Wyvern quadcopter

[William Etter] and his classmates built a quadcopter as a class project. We love the details of these builds and they came through with some thorough documentation. Some highlights that we enjoyed were reading about ABS body design and construction, their analysis of two versus three blade propellers, and their breadboarded control mechanism. You can see their success in the most recent post, but we all know that trial and error plays a role in these builds so we’re glad they’ve shared a collection of crashes with us.

Can’t get enough of this four-rotor action? Check out this project of a similar design.

9 thoughts on “Wyvern quadcopter

  1. Hey everyone,
    So we’re in the process of typing up our final report which will include more detailed information about costs and suppliers for parts.
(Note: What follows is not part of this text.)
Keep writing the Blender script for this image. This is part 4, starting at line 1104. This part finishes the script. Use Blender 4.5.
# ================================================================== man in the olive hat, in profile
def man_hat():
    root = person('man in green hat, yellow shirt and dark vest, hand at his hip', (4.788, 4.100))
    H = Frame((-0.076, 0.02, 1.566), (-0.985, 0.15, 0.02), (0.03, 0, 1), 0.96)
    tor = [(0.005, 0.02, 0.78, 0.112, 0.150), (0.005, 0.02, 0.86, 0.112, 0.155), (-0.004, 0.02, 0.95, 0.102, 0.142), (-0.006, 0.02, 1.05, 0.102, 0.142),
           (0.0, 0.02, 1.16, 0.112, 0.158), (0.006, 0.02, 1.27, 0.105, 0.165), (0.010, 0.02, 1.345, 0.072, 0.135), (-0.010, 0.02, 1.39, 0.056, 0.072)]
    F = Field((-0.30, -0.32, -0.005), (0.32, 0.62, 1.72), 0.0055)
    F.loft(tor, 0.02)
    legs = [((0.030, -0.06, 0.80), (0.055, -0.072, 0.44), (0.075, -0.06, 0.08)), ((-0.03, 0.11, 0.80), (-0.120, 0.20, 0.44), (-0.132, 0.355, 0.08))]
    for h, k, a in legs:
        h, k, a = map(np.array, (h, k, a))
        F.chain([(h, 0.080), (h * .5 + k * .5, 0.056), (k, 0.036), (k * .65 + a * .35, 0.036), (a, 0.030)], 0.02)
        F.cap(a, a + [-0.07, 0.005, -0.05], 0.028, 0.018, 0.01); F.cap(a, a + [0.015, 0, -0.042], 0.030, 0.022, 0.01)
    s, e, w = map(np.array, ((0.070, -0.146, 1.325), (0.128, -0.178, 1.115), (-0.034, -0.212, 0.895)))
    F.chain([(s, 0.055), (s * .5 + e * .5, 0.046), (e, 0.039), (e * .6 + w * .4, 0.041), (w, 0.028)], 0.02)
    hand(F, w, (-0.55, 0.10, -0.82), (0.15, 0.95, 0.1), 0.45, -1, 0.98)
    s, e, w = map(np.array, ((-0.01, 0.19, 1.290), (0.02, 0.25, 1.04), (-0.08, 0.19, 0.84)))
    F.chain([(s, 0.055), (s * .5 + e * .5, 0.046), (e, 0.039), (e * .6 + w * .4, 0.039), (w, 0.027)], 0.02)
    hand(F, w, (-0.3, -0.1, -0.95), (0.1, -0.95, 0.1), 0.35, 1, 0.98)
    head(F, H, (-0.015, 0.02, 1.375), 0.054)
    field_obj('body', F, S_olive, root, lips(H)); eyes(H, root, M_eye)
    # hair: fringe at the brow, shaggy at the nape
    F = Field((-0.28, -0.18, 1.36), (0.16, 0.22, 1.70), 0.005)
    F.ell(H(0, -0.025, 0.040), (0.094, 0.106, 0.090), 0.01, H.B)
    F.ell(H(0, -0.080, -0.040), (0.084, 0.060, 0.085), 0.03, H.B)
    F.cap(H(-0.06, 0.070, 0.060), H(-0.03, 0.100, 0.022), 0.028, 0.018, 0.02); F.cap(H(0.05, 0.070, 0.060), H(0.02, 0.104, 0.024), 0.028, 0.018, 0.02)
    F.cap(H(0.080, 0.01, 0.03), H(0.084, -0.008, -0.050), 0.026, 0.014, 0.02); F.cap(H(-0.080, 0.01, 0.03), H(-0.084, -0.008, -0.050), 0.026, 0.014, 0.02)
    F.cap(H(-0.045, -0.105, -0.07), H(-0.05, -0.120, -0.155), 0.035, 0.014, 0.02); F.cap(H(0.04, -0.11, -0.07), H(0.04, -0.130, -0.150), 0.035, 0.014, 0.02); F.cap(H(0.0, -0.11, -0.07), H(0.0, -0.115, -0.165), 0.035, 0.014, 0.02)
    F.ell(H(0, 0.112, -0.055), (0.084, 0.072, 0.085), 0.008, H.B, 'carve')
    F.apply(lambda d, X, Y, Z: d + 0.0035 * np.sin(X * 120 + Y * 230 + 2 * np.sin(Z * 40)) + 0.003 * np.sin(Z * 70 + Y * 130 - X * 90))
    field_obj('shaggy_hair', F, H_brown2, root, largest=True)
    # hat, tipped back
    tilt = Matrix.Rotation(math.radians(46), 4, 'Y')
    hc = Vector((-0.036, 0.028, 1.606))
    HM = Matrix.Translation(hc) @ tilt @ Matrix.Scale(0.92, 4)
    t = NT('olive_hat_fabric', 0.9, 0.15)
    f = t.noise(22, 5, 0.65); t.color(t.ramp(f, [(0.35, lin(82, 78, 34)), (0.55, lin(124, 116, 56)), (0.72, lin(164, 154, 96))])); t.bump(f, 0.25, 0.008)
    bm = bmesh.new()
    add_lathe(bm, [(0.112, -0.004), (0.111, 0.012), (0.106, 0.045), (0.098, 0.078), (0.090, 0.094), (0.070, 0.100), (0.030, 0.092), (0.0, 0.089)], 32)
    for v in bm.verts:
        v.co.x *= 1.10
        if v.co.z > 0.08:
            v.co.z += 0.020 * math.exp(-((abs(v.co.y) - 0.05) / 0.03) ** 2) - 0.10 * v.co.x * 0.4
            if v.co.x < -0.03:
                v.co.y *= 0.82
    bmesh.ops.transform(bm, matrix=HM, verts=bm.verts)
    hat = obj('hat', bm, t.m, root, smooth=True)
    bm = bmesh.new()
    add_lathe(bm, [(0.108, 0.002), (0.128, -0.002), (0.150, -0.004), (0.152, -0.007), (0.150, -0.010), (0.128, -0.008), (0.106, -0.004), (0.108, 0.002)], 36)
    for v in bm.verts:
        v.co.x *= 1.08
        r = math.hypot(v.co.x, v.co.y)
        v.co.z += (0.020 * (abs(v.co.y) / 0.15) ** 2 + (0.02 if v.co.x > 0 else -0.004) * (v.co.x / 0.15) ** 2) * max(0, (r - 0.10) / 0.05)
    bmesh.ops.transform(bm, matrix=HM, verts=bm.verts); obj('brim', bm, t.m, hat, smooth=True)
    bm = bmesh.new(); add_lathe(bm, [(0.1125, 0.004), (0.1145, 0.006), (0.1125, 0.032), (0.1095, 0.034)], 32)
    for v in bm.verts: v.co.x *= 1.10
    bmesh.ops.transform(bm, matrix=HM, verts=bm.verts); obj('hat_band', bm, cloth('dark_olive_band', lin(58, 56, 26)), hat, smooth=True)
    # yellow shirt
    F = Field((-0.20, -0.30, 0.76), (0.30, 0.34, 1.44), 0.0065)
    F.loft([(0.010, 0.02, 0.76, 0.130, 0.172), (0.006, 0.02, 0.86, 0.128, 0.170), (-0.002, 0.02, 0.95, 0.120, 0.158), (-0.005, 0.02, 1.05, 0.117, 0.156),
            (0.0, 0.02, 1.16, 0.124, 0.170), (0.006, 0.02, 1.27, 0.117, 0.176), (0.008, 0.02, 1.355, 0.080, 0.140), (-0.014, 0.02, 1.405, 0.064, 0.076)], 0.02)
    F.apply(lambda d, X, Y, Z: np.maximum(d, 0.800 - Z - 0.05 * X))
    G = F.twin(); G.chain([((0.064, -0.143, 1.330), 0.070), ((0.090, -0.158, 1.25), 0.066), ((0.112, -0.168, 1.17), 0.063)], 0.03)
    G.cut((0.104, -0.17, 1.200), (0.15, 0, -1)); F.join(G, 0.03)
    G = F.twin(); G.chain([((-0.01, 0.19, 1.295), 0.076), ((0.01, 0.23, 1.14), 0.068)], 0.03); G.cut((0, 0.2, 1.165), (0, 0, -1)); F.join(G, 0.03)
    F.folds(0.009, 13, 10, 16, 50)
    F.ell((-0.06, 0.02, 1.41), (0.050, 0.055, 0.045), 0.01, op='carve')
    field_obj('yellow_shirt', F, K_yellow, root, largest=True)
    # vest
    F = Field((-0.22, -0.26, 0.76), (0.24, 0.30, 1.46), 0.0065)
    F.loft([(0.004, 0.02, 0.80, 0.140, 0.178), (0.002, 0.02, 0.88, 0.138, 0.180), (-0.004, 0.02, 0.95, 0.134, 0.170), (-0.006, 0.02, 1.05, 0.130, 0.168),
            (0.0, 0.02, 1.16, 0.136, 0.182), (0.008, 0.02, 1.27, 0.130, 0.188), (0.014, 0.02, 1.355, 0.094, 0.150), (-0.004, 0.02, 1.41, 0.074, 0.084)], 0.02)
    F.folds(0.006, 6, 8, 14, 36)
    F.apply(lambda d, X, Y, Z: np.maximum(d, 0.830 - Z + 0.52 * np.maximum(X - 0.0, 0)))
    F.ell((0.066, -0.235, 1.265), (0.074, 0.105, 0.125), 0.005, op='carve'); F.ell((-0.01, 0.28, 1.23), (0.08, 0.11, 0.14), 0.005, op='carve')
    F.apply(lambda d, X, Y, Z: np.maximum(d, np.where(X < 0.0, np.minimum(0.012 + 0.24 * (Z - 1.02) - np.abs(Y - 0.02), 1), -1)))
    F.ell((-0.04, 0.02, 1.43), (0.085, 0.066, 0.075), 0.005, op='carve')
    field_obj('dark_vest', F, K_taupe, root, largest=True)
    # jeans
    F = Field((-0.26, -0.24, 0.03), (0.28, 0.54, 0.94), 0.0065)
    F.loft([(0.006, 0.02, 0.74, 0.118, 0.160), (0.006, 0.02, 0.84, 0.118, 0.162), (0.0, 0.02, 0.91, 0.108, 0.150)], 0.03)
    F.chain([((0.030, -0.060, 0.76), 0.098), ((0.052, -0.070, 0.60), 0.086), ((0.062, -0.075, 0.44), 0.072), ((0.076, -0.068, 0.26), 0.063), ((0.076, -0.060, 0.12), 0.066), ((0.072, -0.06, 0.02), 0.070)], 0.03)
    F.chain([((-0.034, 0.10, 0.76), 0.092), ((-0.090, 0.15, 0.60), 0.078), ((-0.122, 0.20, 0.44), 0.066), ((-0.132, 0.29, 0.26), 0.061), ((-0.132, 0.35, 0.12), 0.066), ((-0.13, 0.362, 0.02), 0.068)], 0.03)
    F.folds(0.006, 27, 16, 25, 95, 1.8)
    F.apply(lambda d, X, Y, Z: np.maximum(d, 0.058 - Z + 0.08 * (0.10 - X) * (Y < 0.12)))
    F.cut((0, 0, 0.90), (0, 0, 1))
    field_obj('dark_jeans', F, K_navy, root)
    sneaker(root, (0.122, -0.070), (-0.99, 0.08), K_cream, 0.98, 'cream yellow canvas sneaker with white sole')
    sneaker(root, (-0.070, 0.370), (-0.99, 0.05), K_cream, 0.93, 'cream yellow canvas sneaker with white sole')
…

We’ll include this information in a final blogpost on the project. Also, since we have proven that we can make this fairly low cost with off-the-shelf parts, we are also exploring the possibility of redesigning the quadrotor with better and faster electronics, a more complete PID control system (to make it up to par with the current projects such as MikroKopter), and new airframe. The possibility of making this a kit that will allow people to have a stable platform for more advanced projects (or just strapping a camera to it and having fun!) is also being looked at.

  2. I’ve been thinking of a heavy lift version to transport a life jacket and a “recovery” line past the ocean surf in a rescue situation. A 5 or 6 rotor would also provide redundancy.

  3. hey william
    i and my team mates have decided to make a similar project for our engineering final year . It would be a great help if you could forward your study and experiences to us. Also the parts specifications and how you can reduce its overall cost.